As it happened, Khaldei and Capa became good friends — or, as friendly as the Cold War would allow. They covered the Potsdam Conference and the Nuremberg Trials together, for instance, and photographed one another there. Both men were hard-drinking bon vivants and lady killers. Capa wound up in Hollywood with Ingrid Bergman in his thrall, then went back to war and was killed in French Indochina in 1954. Khaldei wound up in a one-room flat on Moscow’s outskirts on a $80 monthly pension, and died in bed at age 80, in 1997.

In 1947 Capa and author John Steinbeck had journeyed to the U.S.S.R. on a lengthy magazine assignment about the Soviet Union. At the close of their visit, the state-security police insisted on developing — and examining — Capa’s film. He refused. But what to do? No acquiescence, no pictures. “Okay,” Capa said finally, “but on one condition: that my friend Yevgeny Khaldei do the developing. He’s the only one I’ll trust.” Khaldei happily complied, under watchful state-security eyes.

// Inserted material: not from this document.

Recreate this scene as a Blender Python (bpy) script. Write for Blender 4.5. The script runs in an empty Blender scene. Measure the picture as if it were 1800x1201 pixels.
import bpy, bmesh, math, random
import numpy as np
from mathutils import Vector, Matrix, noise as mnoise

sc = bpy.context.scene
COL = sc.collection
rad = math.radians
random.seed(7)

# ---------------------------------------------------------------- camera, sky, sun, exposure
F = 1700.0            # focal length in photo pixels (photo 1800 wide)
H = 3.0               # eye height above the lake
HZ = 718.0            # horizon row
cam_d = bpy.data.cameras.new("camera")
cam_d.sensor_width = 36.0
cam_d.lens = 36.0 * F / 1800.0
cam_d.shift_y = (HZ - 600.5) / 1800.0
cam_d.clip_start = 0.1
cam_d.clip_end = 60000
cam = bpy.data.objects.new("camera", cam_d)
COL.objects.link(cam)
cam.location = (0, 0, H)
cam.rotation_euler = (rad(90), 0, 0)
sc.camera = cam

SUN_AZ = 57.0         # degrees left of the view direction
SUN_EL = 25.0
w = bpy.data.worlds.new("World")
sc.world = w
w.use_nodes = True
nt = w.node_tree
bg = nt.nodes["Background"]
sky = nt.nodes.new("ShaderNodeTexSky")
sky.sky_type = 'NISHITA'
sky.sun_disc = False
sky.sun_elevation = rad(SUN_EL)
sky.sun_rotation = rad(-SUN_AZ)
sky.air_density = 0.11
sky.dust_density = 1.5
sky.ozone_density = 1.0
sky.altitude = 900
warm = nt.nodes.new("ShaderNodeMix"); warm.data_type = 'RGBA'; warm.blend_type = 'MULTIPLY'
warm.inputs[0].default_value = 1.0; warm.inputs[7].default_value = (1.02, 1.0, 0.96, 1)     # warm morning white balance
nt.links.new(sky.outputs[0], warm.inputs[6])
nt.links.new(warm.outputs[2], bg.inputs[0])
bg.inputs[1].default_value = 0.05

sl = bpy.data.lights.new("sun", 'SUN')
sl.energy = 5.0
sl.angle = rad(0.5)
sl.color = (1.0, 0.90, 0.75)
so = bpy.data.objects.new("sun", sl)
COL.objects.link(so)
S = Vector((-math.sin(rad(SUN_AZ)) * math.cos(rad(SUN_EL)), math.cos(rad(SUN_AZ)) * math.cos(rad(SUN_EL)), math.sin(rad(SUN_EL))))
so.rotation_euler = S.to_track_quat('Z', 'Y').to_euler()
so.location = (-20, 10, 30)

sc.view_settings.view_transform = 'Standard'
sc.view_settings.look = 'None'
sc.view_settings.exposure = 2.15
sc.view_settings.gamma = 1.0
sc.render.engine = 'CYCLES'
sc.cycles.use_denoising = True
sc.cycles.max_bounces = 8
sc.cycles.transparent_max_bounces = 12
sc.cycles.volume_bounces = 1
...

For older Berliners, the show is a comforting reminder of just how far their city has traveled. “Just think that the new American Embassy has just been completed there now — the last piece of the reconstruction,” remarked a 50-year-old businessman examining a Khaldei wide-angle panorama of Soviet tanks in front of the Brandenburg Gate. “We’re in a completely new time. We’ve left behind two things: We’ve left behind the Second World War. And then we’ve left behind the Soviet system in the East.”